The Competition and Markets Authority has confirmed the start of a formal investigation into the proposed merger between J Sainsbury plc and Asda Group Ltd, which was announced on April 30.
Since then it has been gathering information to start the first phase of the formal investigation, which will look at the competitive impact on UK shoppers – the possibility of less choice, higher prices, and poorer service; plus to what extent increased buyer power will put a damaging squeeze on suppliers and stifle innovation.
Apart from their sizable grocery, online and non-food businesses, they are also significant fuel retailers – Asda with 317 forecourts and Sainsbury’s with 311, giving them a combined fuel market share of around 18%.

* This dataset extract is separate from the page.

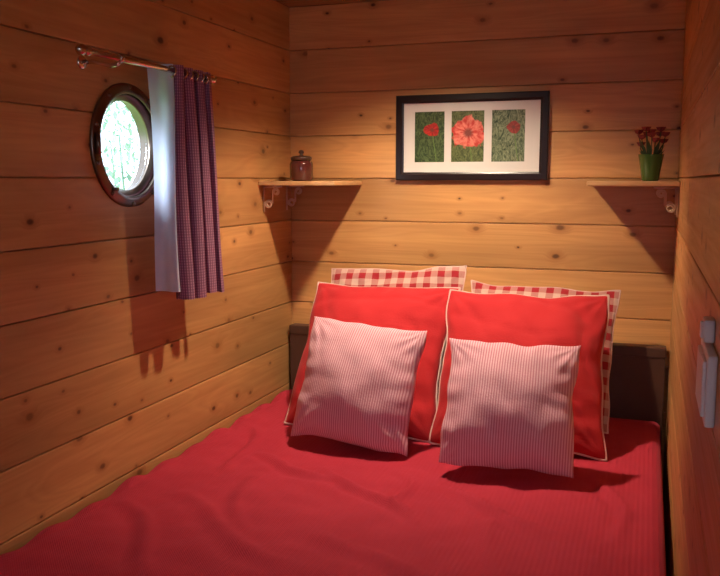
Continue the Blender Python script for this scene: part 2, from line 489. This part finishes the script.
pillow('gingham_pillow', .57, .54, .125, F_gin, (-.380, 3.155, .798), 24, -1.5, seed=2, pipe=.0035)
pillow('red_pillow', .58, .60, .215, F_red, (-.970, 2.920, .796), 34, 0, -2, pipe=.0045, seed=3)
pillow('red_pillow', .58, .60, .215, F_red, (-.400, 2.885, .796), 34, 0, 3, pipe=.0045, seed=4)
pillow('striped_cushion', .43, .43, .18, F_str, (-.922, 2.632, .757), 21, -3, -3, seed=5, wr=.25)
pillow('striped_cushion', .415, .41, .18, F_str, (-.388, 2.545, .754), 22, -1.5, 4, seed=6, wr=.25)

# ---------------------------------------------------------------- picture
pic = empty('picture_frame')
X0, X1, Q0, Q1 = -1.012, -.386, 1.449, 1.797
bm = bmesh.new()
fw = .033; yf, yb = YB-.024, YB-.001
def mitre(bm, x0, x1, z0, z1, fw, prof):
    loops = []
    for (o, y) in prof:
        loops.append([bm.verts.new((x, y, z)) for x, z in ((x0+o, z0+o), (x1-o, z0+o), (x1-o, z1-o), (x0+o, z1-o))])
    n = len(loops)
    for a in range(n):
        A, B = loops[a], loops[(a+1) % n]
        for k in range(4): bm.faces.new((A[k], A[(k+1) % 4], B[(k+1) % 4], B[k]))
mitre(bm, X0, X1, Q0, Q1, fw, [(0, yb), (0, yf+.003), (.003, yf), (fw-.010, yf), (fw-.006, yf+.004), (fw, yf+.006), (fw, yb)])
bmesh.ops.recalc_face_normals(bm, faces=bm.faces)
make_obj('frame', bm, M_frameblk, pic)
bm = bmesh.new()
W, H = X1-X0, Q1-Q0
ops = [(.127, .328), (.375, .590), (.640, .852)]
zb_, zt_ = Q0+H*.215, Q0+H*.805
ym = YB-.013
xs = [X0+fw-.003]
for a, b in ops: xs += [X0+a*W, X0+b*W]
xs.append(X1-fw+.003)
box(bm, (xs[0], ym, Q0+fw-.003), (xs[-1], ym+.003, zb_))
box(bm, (xs[0], ym, zt_), (xs[-1], ym+.003, Q1-fw+.003))
for i in range(0, len(xs), 2): box(bm, (xs[i], ym, zb_), (xs[i+1], ym+.003, zt_))
make_obj('mat_board', bm, M_mat, pic)
def poppy(name, flowers, petal, petal2, bgA, bgB):
    m = NT(name); co = m.coord(); x, y, z = m.sep(co)
    bl = m.noise(m.comb(m.math('MULTIPLY', x, 60), 0, m.math('MULTIPLY', z, 30)), 1, 5, .7, 2.5)
    bg = m.mix(m.maprange(bl, .38, .62, 0, 1), bgA, bgB)
    col = bg
    warp = m.noise(co, 40, 2)
    for (cx, cz, r) in flowers:
        dx = m.math('SUBTRACT', x, cx); dz = m.math('SUBTRACT', z, cz)
        d = m.math('SQRT', m.math('ADD', m.math('MULTIPLY', dx, dx), m.math('MULTIPLY', m.math('MULTIPLY', dz, dz), 1.1)))
        ang = m.math('ARCTAN2', dz, dx)
        lob = m.math('MULTIPLY', m.math('SINE', m.math('MULTIPLY_ADD', ang, 3, .8)), .06*r)
        dd = m.math('ADD', m.math('ADD', d, lob), m.math('MULTIPLY', m.math('SUBTRACT', warp, .5), r*.9))
        msk = m.maprange(dd, r*.90, r, 1, 0)
        ray = m.noise(m.comb(m.math('MULTIPLY', m.math('COSINE', ang), 2.5), m.math('MULTIPLY', m.math('SINE', ang), 2.5), m.math('MULTIPLY', d, 30)), 1.4, 3)
        pc = m.mix(m.maprange(ray, .38, .62, 0, 1), petal, petal2)
        pc = m.mix(m.maprange(d, r*.16, r*.36, .85, 0), pc, (.14, .04, .03))
        st = m.math('MULTIPLY', m.maprange(m.math('ABSOLUTE', m.math('ADD', dx, m.math('MULTIPLY', dz, .15))), .001, .002, 1, 0), m.math('LESS_THAN', dz, 0))
        col = m.mix(st, col, (.14, .24, .06))
        col = m.mix(msk, col, pc)
    m.color(col); m.p(Roughness=.35)
    return m.mat
zc = (zb_+zt_)/2
cxs = [X0+(a+b)/2*W for a, b in ops]
pm = [poppy('photo_poppy_a', [(cxs[0]+.010, zc+.028, .032)], (.50, .03, .02), (.25, .01, .01), (.010, .028, .008), (.11, .16, .06)),
      poppy('photo_poppy_b', [(cxs[1]+.002, zc+.014, .068)], (.78, .24, .18), (.55, .04, .03), (.03, .05, .015), (.16, .19, .07)),
      poppy('photo_poppy_c', [(cxs[2]+.020, zc+.034, .027)], (.36, .05, .04), (.22, .03, .02), (.02, .045, .018), (.26, .31, .18))]
for i, (a, b) in enumerate(ops):
    bm = bmesh.new(); box(bm, (X0+a*W-.006, YB-.0095, zb_-.006), (X0+b*W+.006, YB-.006, zt_+.006))
    make_obj('poppy_photo_%d' % (i+1), bm, pm[i], pic)
bm = bmesh.new(); box(bm, (X0+.01, YB-.0055, Q0+.01), (X1-.01, YB-.001, Q1-.01)); make_obj('backing', bm, M_dark, pic)

# ---------------------------------------------------------------- corner shelves
def shelf(x0, x1, side):
    e = empty('wall_shelf')
    bm = bmesh.new(); box(bm, (x0, YB-.335, 1.428), (x1, YB-.001, 1.446), .004)
    make_obj('board', bm, M_shelf, e)
    bm = bmesh.new()
    xw = x0 if side < 0 else x1; s = 1 if side < 0 else -1
    for y in (YB-.29, YB-.06):
        tube(bm, [(xw+s*.004, y, 1.426), (xw+s*.004, y, 1.32)], .004, 8)
        tube(bm, [(xw+s*.004, y, 1.423), (xw+s*.085, y, 1.423)], .004, 8)
        pts = []
        for k in range(60):
            t = k/59
            if t < .5:
                q = t/.5; a = 3.6*math.pi*(1-q); r = .004+.012*q
                pts.append((xw+s*(.060+r*math.cos(a+math.pi)), y, 1.402-r*math.sin(a+math.pi)))
            else:
                q = (t-.5)/.5; a = 3.6*math.pi*q; r = .018-.011*q
                pts.append((xw+s*(.026+r*math.cos(a)), y, 1.352+r*math.sin(a)))
        tube(bm, pts, .0034, 7)
    make_obj('scroll_brackets', bm, M_scroll, e, )
shelf(XL+.001, -1.168, -1)
shelf(-.212, XR-.001, 1)
ST = 1.4462
jar = empty('candle_jar')
gm = simple('dark_red_glass', (.10, .022, .018), .12, Coat_Weight=.5)
lid = simple('jar_lid_wood', (.07, .028, .015), .4)
bm = bmesh.new(); c = (-1.374, 3.22, ST)
lathe(bm, [(.0001, 0), (.040, 0), (.048, .006), (.049, .068), (.045, .080), (.038, .084), (.0001, .084)], c, 'Z', 36)
make_obj('body', bm, gm, jar)
bm = bmesh.new()
lathe(bm, [(.0001, .0842), (.042, .0842), (.045, .096), (.036, .102), (.010, .105), (.006, .110), (.012, .118), (.008, .126), (.0001, .128)], c, 'Z', 36)
make_obj('lid', bm, lid, jar)
vs = empty('vase_of_poppies')
gv = simple('green_glass', (.055, .13, .03), .15, Coat_Weight=.5)
bm = bmesh.new(); c = (0.0, 3.23, ST)
lathe(bm, [(.0001, 0), (.028, 0), (.030, .004), (.035, .04), (.044, .092), (.045, .096), (.042, .096), (.033, .045), (.026, .01), (.0001, .008)], c, 'Z', 36)
make_obj('vase', bm, gv, vs)
stem = simple('stem_green', (.04, .07, .025), .6); petal = simple('poppy_petal_red', (.28, .035, .035), .7, vary=.5); seedm = simple('poppy_centre', (.02, .01, .01), .6)
bm = bmesh.new()
hd = [(-.034, -.01, .150), (.000, .012, .170), (.028, 0, .160), (.012, -.02, .138), (-.016, .02, .162), (.040, .014, .135), (-.038, .02, .125), (.03, -.02, .176), (-.02, -.02, .178), (0, -.03, .155), (.045, -.01, .158), (-.045, 0, .168)]
for hx, hy, hz in hd:
    b = Vector(c)+Vector((hx*.2, hy*.2, .012)); t = Vector(c)+Vector((hx, hy, hz))
    tube(bm, [b, b.lerp(t, .5)+Vector((hx*.1, 0, 0)), t], .0018, 6)
    for k in range(5):
        a = k*2*math.pi/5+hx*50
        for (r0, r1, z0, z1) in ((.003, .012, 0, .005), (.012, .018, .005, .016)):
            q = [t+Vector((math.cos(a-.5)*r0, math.sin(a-.5)*r0, z0)), t+Vector((math.cos(a+.5)*r0, math.sin(a+.5)*r0, z0)),
                 t+Vector((math.cos(a+.62)*r1, math.sin(a+.62)*r1, z1)), t+Vector((math.cos(a-.62)*r1, math.sin(a-.62)*r1, z1))]
            f = bm.faces.new([bm.verts.new(p) for p in q]); f.material_index = 1; f.smooth = True
    lathe(bm, [(.0001, .012), (.004, .010), (.005, .004), (.0001, 0)], t, 'Z', 10, mi=2)
for k in range(16):
    a = k*.9; b = Vector(c)+Vector((0, 0, .04)); t = Vector(c)+Vector((.046*math.cos(a), .03*math.sin(a), .13+.02*math.sin(k*3)))
    s = Vector((-math.sin(a), math.cos(a), 0))*.009; mid = b.lerp(t, .6)+Vector((0, 0, .012))
    bm.faces.new([bm.verts.new(p) for p in (b, mid+s, t, mid-s)])
make_obj('flowers', bm, [stem, petal, seedm], vs)

# ---------------------------------------------------------------- switch on right wall
sw = empty('light_switch')
bm = bmesh.new()
box(bm, (XR-.014, 1.225, 1.105), (XR-.0005, 1.385, 1.208), .004, seg=3)
box(bm, (XR-.019, 1.240, 1.116), (XR-.012, 1.301, 1.197), .003)
box(bm, (XR-.019, 1.309, 1.116), (XR-.012, 1.370, 1.197), .003)
make_obj('plate', bm, M_white, sw)
bm = bmesh.new(); box(bm, (XR-.016, 1.30, 1.212), (XR-.0005, 1.345, 1.246), .004); box(bm, (XR-.020, 1.315, 1.217), (XR-.014, 1.330, 1.241), .002)
make_obj('dimmer', bm, M_white, sw)

# ---------------------------------------------------------------- lights
LX, LY = -.77, 2.66
sp = empty('ceiling_spotlight')
bm = bmesh.new()
lathe(bm, [(.030, 0), (.046, 0), (.046, -.030), (.040, -.038), (.034, -.038), (.030, -.02)], (LX, LY, ZC-.0005), 'Z', 36, closed=True)
make_obj('trim_ring', bm, M_steel, sp)
def light(name, typ, loc, energy, col, **k):
    ld = bpy.data.lights.new(name, typ); ld.energy = energy; ld.color = col
    for a, v in k.items(): setattr(ld, a, v)
    o = bpy.data.objects.new(name, ld); scene.collection.objects.link(o); o.location = loc
    return o
l = light('halogen_bulb', 'SPOT', (LX, LY, 2.115), 112, (1, .80, .58), spot_size=math.radians(122), spot_blend=1.0, shadow_soft_size=.034)
l.rotation_euler = (math.radians(10), 0, 0); l.parent = sp
l = light('added_cool_fill', 'AREA', (.30, -1.28, 1.4), 4.0, (.66, .52, 1.0), shape='RECTANGLE', size=.85, size_y=.75)  # area lamp added behind the camera to tint the bed foreground cool
l.rotation_euler = (math.radians(90), 0, 0)
l = light('sun', 'SUN', (0, 0, 6), 24.0, (.74, .86, 1), angle=.7)
l.rotation_euler = Vector((.36, .80, -.36)).to_track_quat('-Z', 'Y').to_euler()

w = bpy.data.worlds.new('World'); scene.world = w; w.use_nodes = True
bg = w.node_tree.nodes['Background']; bg.inputs[0].default_value = (.66, .80, 1, 1); bg.inputs[1].default_value = 5.0

cam = bpy.data.cameras.new('Camera'); co_ = bpy.data.objects.new('Camera', cam); scene.collection.objects.link(co_)
co_.location = (0, 0, 1.45); co_.rotation_euler = (math.radians(90-7.41), 0, math.radians(19.11))
cam.lens = 41.5; cam.sensor_width = 36; cam.clip_start = .02
scene.camera = co_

Andrea Coscelli, chief executive of the CMA, said: “About £190 billion is spent each year on food and groceries in the UK so it’s vital to find out if the millions of people who shop in supermarkets could lose out as a result of this deal.
“We will carry out a thorough investigation to find out if this merger could lead to higher prices or a worse quality of service for shoppers and will not allow it to go ahead unless any concerns we find are fully dealt with.”
Sainsbury’s and Asda have asked the CMA to move more quickly to the in-depth (Phase 2) part of the inquiry through a ‘fast-track’ process.
The CMA expects to accept this request unless it receives any valid objections to the use of the fast-track process.
The CMA is now inviting views by 31 August on how the merger could affect competition. This follows the preliminary invitation to comment launched at the start of the information gathering period. Further opportunities to submit views will also be provided during the Phase 2 investigation.